In the last week I picked my pathetic little apricots (a worse crop even than last year … 1.4 spotty kilos off the Trevatt and only 200g off the Moore Park:
and my fabulous peaches … 3.7 kilos in the first year! I would probably have had another kilo of peaches if I’d picked them a week earlier before they started ripening rapidly in this heat and falling off the tree. As soon as they ripened the insects started to attack … stink beetles, ants and earwigs. Bird netting
can’t stop them.
Another dreadful problem at this time of year is mildew on the climbing peas
…. you can knock it back by spraying with a mixture of 1/2 water and 1/2 milk with a tablespoon of bicarb soda. You might need to repeat it.
But to celebrate more of the successes as well, in this heat my first chilli ripened:
and for the first time ever I’ve got fruit on my olive tree:
The Roman poet Horace claimed to have lived on olives and weeds: “As for me, olives, endives, and smooth mallows provide sustenance.” Olives are a symbol of abundance, glory and peace – let’s hope this is an omen for 2009 ….
Well done, as usual – on the political as well as the food-gardening front. You’ve convinced me to try the pickerel rush (after a Google search to check its frost-hardiness). And I’m hoping I’ll get my first olives next year.
I decided a few years ago that apricots and peaches are just too hard for a lazy gardener like me.

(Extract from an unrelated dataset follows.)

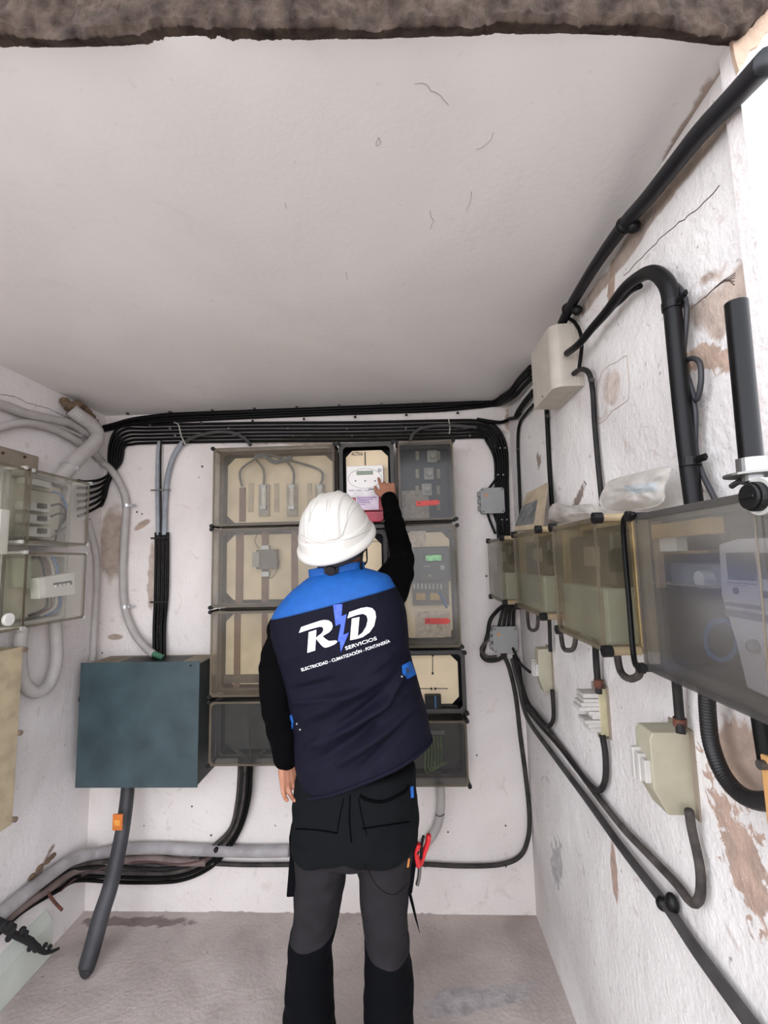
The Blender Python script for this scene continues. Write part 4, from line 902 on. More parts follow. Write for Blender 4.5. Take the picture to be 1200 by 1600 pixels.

But . . .
Having polished off all my raspberries and gooseberries and about to finish my blueberries and loganberries, I’m looking forward to getting lots of ripe plums in the next few days – no pictures to show but I LOVE the look of their deep “blue” clusters amongst the leaves.
Oh you’re so lucky with the plums! The one tree that had any plums to speak of in my garden was snapped by a storm last month. Re peaches and apricots, I would probably say give apricots the miss up here but go with the peaches …the only problem has been the leaf curl which, fortunately, I kept under control by visiting the tree daily and plucking the affected leaves off. And, of course, I also netted the tree. Having said that, there’s a tree up near the pub covered in peaches and the birds haven’t touched them! Go figure.
I’m so jealous of your peaches…I have 2 dwarf trees, yellow & white, and a nectarine and despite my repeated application of an organic fruit fly treatment (spinusoid?) fruit fly decimated the crop as usual. I picked nearly all the yellow peaches green and made chutney & jam, so not a complete waste, but I agree with Lizzie, a lot of hard work.
Shouldn’t councils be encouraging residents to keep fly under control and reduce this problem??
Hi Lis,
I watched Mercurio’s Menu on Sunday and decided to check out your blog. It seems a bit ended up on the ‘cutting room floor’ after editing. I guess they don’t want to make too much of a statement on the show. It was lovely to see your garden. Good luck next season with the fruit trees.
Enjoyed your segment. Really enjoy Paul too. He has a lovely way about him on camera. Having looked over your site I was hoping to glean more about your property, its structure, development, style of gardening [rotation, perma or astrological]and most of all why weeds are`important. regards Greg – Adelaide [where three heatwaves so far`this summer has also extracted a hefty toll on my garden].